Matt, had booked their trip to Washington late the night of Sept. 10. The next morning, they saw the terror attacks and were very frightened.

They decided to fly anyway. On the steps of the Lincoln Memorial, Michelle Lewis said it was more important just now to see the city's monuments to past leaders and other wars. "It makes us feel more patriotic," she said. No, she said, that was the wrong word.

"Seeing the city and the buildings makes people proud," she said. "I think the city does that, especially now."


UNOFFICIAL MEMORIALS
There are newer memorials now. A couple of them are across the Potomac at the Pentagon, cards and flowers and candles and little notes from people to remember those who were killed there in September.

People have come there every day for weeks now. Most just stand and look, saying nothing.

"I took the day off from work," said Stephanie Poe, who lives in Washington,

"and I just came here. I had to come."

Two families from Athens, Texas, were there, too. "I got a call from my daughter back home," said Shirley Lippincott. "She said, 'Mom, you have to get on a plane and fly right home. We're at war!' "

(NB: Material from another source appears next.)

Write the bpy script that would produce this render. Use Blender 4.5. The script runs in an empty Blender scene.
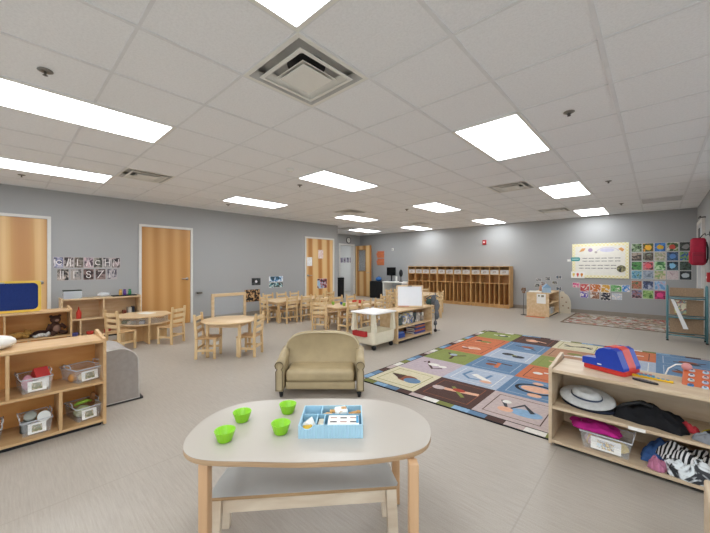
import bpy, bmesh, math, random
from mathutils import Vector, Matrix
PI = math.pi
random.seed(7)
scene = bpy.context.scene
COL = scene.collection
TH = math.atan(302 / 327.0)            # yaw of the camera from the +Y axis
EYE, CEIL = 1.258, 2.553
F2 = (-math.sin(TH), math.cos(TH)); R2 = (math.cos(TH), math.sin(TH))
def W(s, d):
    return (F2[0] * d + R2[0] * s, F2[1] * d + R2[1] * s)

# ------------------------------------------------------------------ materials
def new_mat(name):
    m = bpy.data.materials.new(name); m.use_nodes = True
    nt = m.node_tree; b = nt.nodes['Principled BSDF']
    return m, nt, b
def srgb(c):
    if isinstance(c, str):
        c = tuple(int(c[i:i + 2], 16) / 255 for i in (0, 2, 4))
    return tuple((x / 12.92 if x <= .04045 else ((x + .055) / 1.055) ** 2.4) for x in c[:3]) + (1,)
_mc = {}
def plain(c, rough=.6, var=.05, scale=12, metal=0, bump=0, spec=.4, alpha=1, trans=0):
    key = ('p', c, rough, var, scale, metal, bump, alpha, trans)
    if key in _mc: return _mc[key]
    m, nt, b = new_mat('mat_' + str(c))
    col = srgb(c)
    tc = nt.nodes.new('ShaderNodeTexCoord'); n = nt.nodes.new('ShaderNodeTexNoise')
    n.inputs['Scale'].default_value = scale; n.inputs['Detail'].default_value = 3
    nt.links.new(tc.outputs['Object'], n.inputs['Vector'])
    r = nt.nodes.new('ShaderNodeValToRGB')
    r.color_ramp.elements[0].position = .3; r.color_ramp.elements[1].position = .7
    r.color_ramp.elements[0].color = tuple(max(0, x * (1 - var * 2)) for x in col[:3]) + (1,)
    r.color_ramp.elements[1].color = tuple(min(1, x * (1 + var)) for x in col[:3]) + (1,)
    nt.links.new(n.outputs['Fac'], r.inputs['Fac']); nt.links.new(r.outputs['Color'], b.inputs['Base Color'])
    b.inputs['Roughness'].default_value = rough; b.inputs['Metallic'].default_value = metal
    b.inputs['Specular IOR Level'].default_value = spec
    b.inputs['Alpha'].default_value = alpha; b.inputs['Transmission Weight'].default_value = trans
    if bump:
        bp = nt.nodes.new('ShaderNodeBump'); bp.inputs['Strength'].default_value = bump; bp.inputs['Distance'].default_value = .01
        n2 = nt.nodes.new('ShaderNodeTexNoise'); n2.inputs['Scale'].default_value = scale * 12
        nt.links.new(tc.outputs['Object'], n2.inputs['Vector'])
        nt.links.new(n2.outputs['Fac'], bp.inputs['Height']); nt.links.new(bp.outputs['Normal'], b.inputs['Normal'])
    _mc[key] = m
    return m
def grain(name, c1, c2, sc=(14, 14, 1.2), rough=.42, detail=5, nscale=1.0, coord='Object', p=(.32, .68), bump=0):
    m, nt, b = new_mat(name)
    tc = nt.nodes.new('ShaderNodeTexCoord'); mp = nt.nodes.new('ShaderNodeMapping'); mp.inputs['Scale'].default_value = sc
    n = nt.nodes.new('ShaderNodeTexNoise'); n.inputs['Scale'].default_value = nscale; n.inputs['Detail'].default_value = detail
    n.inputs['Distortion'].default_value = .6
    r = nt.nodes.new('ShaderNodeValToRGB')
    r.color_ramp.elements[0].position = p[0]; r.color_ramp.elements[1].position = p[1]
    r.color_ramp.elements[0].color = srgb(c1); r.color_ramp.elements[1].color = srgb(c2)
    nt.links.new(tc.outputs[coord], mp.inputs['Vector']); nt.links.new(mp.outputs['Vector'], n.inputs['Vector'])
    nt.links.new(n.outputs['Fac'], r.inputs['Fac']); nt.links.new(r.outputs['Color'], b.inputs['Base Color'])
    b.inputs['Roughness'].default_value = rough
    if bump:
        bp = nt.nodes.new('ShaderNodeBump'); bp.inputs['Strength'].default_value = bump; bp.inputs['Distance'].default_value = .003
        nt.links.new(n.outputs['Fac'], bp.inputs['Height']); nt.links.new(bp.outputs['Normal'], b.inputs['Normal'])
    return m
MAPLE = grain('maple', 'CFAF84', 'DFC59F', (3, 16, 16))
MAPLEV = grain('maple_vertical', 'CFA873', 'DDBD8C', (16, 16, 2))
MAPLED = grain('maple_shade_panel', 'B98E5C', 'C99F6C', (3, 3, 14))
OAK = grain('golden_maple', 'BF9869', 'CFAC7E', (3, 14, 14))
PALEM = grain('pale_maple', 'C2AA8C', 'D1BEA2', (3, 16, 16))
CUB = grain('cubby_wood', 'BE9058', 'D2A870', (14, 14, 3))
OAKD = grain('golden_maple_bounce_panel', 'D8954C', 'E2A65C', (3, 3, 16))  # orange bounce light inside the shelves is put into this back colour
CHAIRW = grain('chair_wood', 'CDAA78', 'DFC498', (10, 10, 2))
SEATW = grain('seat_wood', 'B48E60', 'C9A476', (14, 3, 3))
LAMI = plain('B9B2A8', .3, .015, 3, spec=.5)
BEECH = grain('beech_leg', 'C39A72', 'D2AC84', (14, 14, 1.5))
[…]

"But you know what?" said her husband, Marlon Lippincott. "That would be acting out of fear."

David and Betty Gray are not tourists. He grew up in Washington, and she's lived there for years. But they came the other night to see the Franklin D. Roosevelt memorial on the Tidal Basin.

"I think it's a great time to come to this city," said David Gray. "To be here and be in the capital of the country makes you feel a lot stronger."

They stood under the famous quote from Roosevelt's first inaugural address carved in the wall of the memorial: "The only thing we have to fear is fear itself."

"At this time," said Betty Gray, "that has a special meaning."